港千尋さんが若かりし時にヨーロッパで写真作品を見てもらおうとしたら、まず写真を見る前にきちんと自分の写真についての説明をして納得してもらえなければ見てもらえなかったので非常に面食らったとおっしゃられていたことがあります。東洋の国である日本ではそんなことは考えられないことです。まず写真を見てからすべてが始まるはずです。それに自作に過剰な説明を加えれば自作に自信がない、ととられるのが落ちですので写真家は写真のみに語らせて自分は寡黙であるほうがよかったという時代すらあるわけです。日本は東洋に位置していてぼくたちの行動や考え方の奥底にはいまだにアニミズムやシャーマニズムがあります。人間以外のどんなものにも魂がある、と考えるのがアニミズムです。でなければ元旦の神社にあんなにも多くの人がおまいりにいくはずがありません。神社には西洋的な一神教の神様はいないのですから人々が祈りを捧げている、もしくはご利益を願っている対象は八百万の神様つまりそこいら中のものにお祈りしているといって過言ではないでしょう。少し高級なかんじに表現すれば森羅万象すなわち宇宙と心を通わせようとして手を合わせている。そこには冷徹なロジックも審判もありません。

僕が在籍していた工作舎という出版社があります。松岡正剛さんという天才的な思索家が世界の様々な知の巨人たちと日々丁々発止していました。「遊学の話」という単行本にもまとまっていますが、スーザン・ソンタグ、J.G.バラード、ナム・ジュン・パイク、ジョン・ケージ、ピエール・ド・マンディアルグ、ロジェ・カイヨワといった錚錚たる人達との対話篇です。松岡さんは日本語しかしゃべりませんからこうした思想に通じた同時通訳者が介在していました。同時通訳者のすばらしいパフォーマンスを見るとほんとに驚いてしまいますが、もしかしたら話をしている人が同時通訳者に乗り移ってしまっているのではないか、と思ってしまうぐらいにもうその人自身が日本語でしゃべっているように感じてしまいます。ほんとうに憑き物がついているようなかんじです。その時期に在籍していた同僚には後藤繁雄さんや西岡文彦さん、祖父江慎さんなど現在各分野で重要な仕事をしている人達がいましたがその時だれも英語が話せるようにならなくちゃ、とかフランス語が話せるようにならなくちゃとは思いませんでした。言語の違いが意識されなくなるくらいに話の内容そのものにひきこまれていたからだと思います。

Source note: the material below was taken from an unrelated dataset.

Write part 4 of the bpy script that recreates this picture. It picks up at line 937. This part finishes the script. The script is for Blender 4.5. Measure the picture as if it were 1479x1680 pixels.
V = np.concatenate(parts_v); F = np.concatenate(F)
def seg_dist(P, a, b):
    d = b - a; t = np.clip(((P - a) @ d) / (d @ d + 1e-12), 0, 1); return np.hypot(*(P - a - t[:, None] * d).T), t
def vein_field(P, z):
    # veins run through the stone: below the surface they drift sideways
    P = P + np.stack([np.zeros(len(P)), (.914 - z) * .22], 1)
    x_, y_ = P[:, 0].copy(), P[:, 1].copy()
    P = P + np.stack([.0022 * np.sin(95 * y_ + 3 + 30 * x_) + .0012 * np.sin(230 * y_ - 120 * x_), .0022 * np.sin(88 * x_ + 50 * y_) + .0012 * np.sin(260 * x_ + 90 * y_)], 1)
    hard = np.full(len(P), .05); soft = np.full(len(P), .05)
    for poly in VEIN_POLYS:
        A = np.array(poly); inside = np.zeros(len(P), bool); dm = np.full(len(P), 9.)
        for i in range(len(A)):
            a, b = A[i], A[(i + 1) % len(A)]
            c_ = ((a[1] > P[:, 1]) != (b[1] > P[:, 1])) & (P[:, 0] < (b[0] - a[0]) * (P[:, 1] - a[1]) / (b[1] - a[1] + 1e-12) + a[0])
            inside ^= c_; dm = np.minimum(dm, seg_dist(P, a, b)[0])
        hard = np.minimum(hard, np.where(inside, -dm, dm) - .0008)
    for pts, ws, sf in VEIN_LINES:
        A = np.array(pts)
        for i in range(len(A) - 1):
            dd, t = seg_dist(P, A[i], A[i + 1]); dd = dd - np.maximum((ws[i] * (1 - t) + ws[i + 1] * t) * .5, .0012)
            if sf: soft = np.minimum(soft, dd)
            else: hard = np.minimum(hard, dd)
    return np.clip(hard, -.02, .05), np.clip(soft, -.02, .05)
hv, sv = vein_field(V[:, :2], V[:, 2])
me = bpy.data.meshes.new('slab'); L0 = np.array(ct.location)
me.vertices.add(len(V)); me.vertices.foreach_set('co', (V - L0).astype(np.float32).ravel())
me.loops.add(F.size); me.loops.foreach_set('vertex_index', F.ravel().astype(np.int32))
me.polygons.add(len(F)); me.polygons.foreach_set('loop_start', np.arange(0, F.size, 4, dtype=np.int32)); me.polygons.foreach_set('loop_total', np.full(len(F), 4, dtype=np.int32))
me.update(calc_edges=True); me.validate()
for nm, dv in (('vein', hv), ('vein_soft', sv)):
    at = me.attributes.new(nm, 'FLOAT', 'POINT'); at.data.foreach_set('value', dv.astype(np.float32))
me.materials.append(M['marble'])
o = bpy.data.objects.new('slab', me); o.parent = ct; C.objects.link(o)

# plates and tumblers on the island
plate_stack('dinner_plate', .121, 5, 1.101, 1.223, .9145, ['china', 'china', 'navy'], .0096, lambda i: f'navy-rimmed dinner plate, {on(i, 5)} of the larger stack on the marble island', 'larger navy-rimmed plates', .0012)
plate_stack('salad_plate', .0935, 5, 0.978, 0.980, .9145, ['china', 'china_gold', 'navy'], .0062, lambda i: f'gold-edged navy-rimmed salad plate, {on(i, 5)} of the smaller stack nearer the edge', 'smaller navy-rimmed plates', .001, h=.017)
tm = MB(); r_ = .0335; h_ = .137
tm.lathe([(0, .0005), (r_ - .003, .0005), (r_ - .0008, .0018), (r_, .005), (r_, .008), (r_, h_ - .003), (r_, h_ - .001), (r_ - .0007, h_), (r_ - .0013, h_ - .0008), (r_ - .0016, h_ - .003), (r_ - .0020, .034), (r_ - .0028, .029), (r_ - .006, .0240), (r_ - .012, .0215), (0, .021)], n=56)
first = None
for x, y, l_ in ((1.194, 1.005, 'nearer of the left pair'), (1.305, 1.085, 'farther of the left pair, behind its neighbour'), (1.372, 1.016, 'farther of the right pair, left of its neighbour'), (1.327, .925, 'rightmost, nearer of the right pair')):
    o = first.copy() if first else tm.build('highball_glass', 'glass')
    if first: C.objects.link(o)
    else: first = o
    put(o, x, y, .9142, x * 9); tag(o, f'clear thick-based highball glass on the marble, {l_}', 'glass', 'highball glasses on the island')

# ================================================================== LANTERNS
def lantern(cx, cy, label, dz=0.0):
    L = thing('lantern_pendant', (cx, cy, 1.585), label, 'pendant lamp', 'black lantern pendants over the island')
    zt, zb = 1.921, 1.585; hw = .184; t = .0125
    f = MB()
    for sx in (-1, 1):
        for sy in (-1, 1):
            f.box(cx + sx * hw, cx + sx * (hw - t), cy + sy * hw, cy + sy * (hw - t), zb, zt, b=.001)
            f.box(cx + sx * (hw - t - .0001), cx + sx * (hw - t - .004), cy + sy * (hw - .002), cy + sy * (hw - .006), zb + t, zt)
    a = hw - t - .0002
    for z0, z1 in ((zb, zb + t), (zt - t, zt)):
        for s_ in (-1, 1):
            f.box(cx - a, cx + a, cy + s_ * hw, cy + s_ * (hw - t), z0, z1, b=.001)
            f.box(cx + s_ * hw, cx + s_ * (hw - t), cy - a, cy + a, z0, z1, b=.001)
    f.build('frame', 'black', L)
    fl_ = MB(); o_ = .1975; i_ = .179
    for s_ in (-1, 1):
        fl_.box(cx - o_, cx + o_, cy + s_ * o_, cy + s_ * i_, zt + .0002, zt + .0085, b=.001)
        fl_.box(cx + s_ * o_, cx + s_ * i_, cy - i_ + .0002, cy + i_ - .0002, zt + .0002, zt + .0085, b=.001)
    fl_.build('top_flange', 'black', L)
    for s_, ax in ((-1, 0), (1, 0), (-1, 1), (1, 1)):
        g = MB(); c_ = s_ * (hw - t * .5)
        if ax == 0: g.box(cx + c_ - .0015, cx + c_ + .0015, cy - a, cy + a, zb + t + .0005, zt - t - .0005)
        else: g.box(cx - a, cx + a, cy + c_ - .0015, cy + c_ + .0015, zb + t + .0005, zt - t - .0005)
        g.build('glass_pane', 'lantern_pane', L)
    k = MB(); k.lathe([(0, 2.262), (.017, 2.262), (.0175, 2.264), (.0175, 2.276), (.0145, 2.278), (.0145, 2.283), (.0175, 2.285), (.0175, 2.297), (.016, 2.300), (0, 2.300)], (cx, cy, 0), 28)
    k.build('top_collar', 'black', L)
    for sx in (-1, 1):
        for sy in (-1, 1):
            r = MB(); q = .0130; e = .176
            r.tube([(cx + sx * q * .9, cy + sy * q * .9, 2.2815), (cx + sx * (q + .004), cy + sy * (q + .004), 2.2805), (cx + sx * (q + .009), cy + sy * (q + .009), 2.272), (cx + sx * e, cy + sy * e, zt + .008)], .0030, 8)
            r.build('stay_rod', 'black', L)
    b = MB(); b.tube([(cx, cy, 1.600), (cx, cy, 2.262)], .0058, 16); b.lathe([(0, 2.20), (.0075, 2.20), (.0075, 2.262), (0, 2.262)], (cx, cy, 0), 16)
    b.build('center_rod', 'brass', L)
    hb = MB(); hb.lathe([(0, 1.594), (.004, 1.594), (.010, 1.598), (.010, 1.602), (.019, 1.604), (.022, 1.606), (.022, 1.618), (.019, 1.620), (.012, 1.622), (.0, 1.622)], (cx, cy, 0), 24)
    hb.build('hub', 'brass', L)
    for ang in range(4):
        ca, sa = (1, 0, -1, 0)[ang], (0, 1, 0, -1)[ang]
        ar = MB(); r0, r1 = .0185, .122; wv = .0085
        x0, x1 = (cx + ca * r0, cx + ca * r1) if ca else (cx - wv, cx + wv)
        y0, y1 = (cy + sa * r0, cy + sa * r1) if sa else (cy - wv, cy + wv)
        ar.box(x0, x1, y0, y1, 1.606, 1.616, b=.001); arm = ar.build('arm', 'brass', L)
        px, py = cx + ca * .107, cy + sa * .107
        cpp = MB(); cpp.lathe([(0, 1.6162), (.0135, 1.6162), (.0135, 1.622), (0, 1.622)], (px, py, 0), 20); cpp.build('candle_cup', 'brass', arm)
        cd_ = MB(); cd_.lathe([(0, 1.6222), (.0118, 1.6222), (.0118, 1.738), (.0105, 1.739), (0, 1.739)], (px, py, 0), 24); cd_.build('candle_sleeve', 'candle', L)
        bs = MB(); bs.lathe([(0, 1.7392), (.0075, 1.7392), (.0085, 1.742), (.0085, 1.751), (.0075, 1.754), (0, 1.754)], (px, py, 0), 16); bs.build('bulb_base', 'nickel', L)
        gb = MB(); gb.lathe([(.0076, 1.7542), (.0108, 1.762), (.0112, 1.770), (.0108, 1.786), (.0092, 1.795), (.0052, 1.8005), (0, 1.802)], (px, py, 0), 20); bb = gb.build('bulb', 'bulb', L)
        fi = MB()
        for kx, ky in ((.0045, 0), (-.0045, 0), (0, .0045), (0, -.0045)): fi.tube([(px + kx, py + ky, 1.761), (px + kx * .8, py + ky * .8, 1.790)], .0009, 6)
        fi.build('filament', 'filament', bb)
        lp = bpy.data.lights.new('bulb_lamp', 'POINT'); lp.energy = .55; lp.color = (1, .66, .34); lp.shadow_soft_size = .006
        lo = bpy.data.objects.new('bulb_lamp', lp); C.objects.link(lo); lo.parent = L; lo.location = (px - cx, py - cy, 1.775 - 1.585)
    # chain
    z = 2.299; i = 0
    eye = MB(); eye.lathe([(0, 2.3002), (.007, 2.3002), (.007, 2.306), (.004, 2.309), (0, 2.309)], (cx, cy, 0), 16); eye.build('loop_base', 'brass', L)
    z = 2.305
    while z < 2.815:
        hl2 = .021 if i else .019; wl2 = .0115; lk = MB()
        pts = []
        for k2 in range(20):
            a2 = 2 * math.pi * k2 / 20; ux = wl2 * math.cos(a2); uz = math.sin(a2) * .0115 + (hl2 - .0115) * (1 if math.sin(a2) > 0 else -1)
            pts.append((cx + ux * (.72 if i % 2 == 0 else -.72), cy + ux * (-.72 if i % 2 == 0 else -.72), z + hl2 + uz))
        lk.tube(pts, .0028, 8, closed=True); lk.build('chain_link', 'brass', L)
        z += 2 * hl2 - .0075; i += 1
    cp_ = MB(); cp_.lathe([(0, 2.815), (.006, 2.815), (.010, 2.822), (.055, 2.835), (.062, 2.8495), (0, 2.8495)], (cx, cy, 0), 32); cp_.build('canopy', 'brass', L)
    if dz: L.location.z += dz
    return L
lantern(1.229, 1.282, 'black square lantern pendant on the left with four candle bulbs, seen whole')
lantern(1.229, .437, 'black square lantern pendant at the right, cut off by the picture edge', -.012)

グローバル化に乗り遅れるな、と叫んでいるような人達は英語の公用語化なんていうことも叫び出しがちですけれどそれこそ愚の骨頂というものです。言語のバックグラウンドを無視すればその国の文化が滅びてしまうことに気がつかないほど愚かなことはありません。同じ日本語でもその地方地方によってさまざまな表現の違いがあって、その土地土地の風土によってきめこまやな感情表現が言語に織り込まれています。ある言葉がもたらす表現が唯一無二のものであり、他の日本語や外国語では表現できない心象があったりします。日本語に翻訳不能の英語があったり、英語に翻訳不能の日本語があったりします。無理に英語でしゃべろうとすれば日本の文化のバックグラウンドにある微妙な思想が省かれてしまう危険性すらあると思います。もしかしたらそこが一番重要かも知れないのにです。

写真の世界でも異文化間の言語コミュニケーションをどのようにしていくのか、という問題はとてもデリケートで大切なことだと感じています。AIが発達して自動翻訳機の性能がものすごくあがったとしても異文化間のバックグラウンドの違いを大切にしてそこに大事なものを見落とさないようにしなければならないでしょう。見れば誰でもわかる、というような世界中の人が理解できるような単純な写真ってほんとうにあるのでしょうか。逆に即座に誰にでも了解できる記号としての写真があるとしたらかえってそこには危ういものがひそんでいるような気もします。写真もヴィジュアルコミュニケーションというツールの一つであるならば、そこにも色濃くそれぞれの文化のバックグラウンドが織り込まれているはずでしょう。違いの発見こそ異文化コミュニケーションの一番大切な部分ではないか、という気がしてなりません。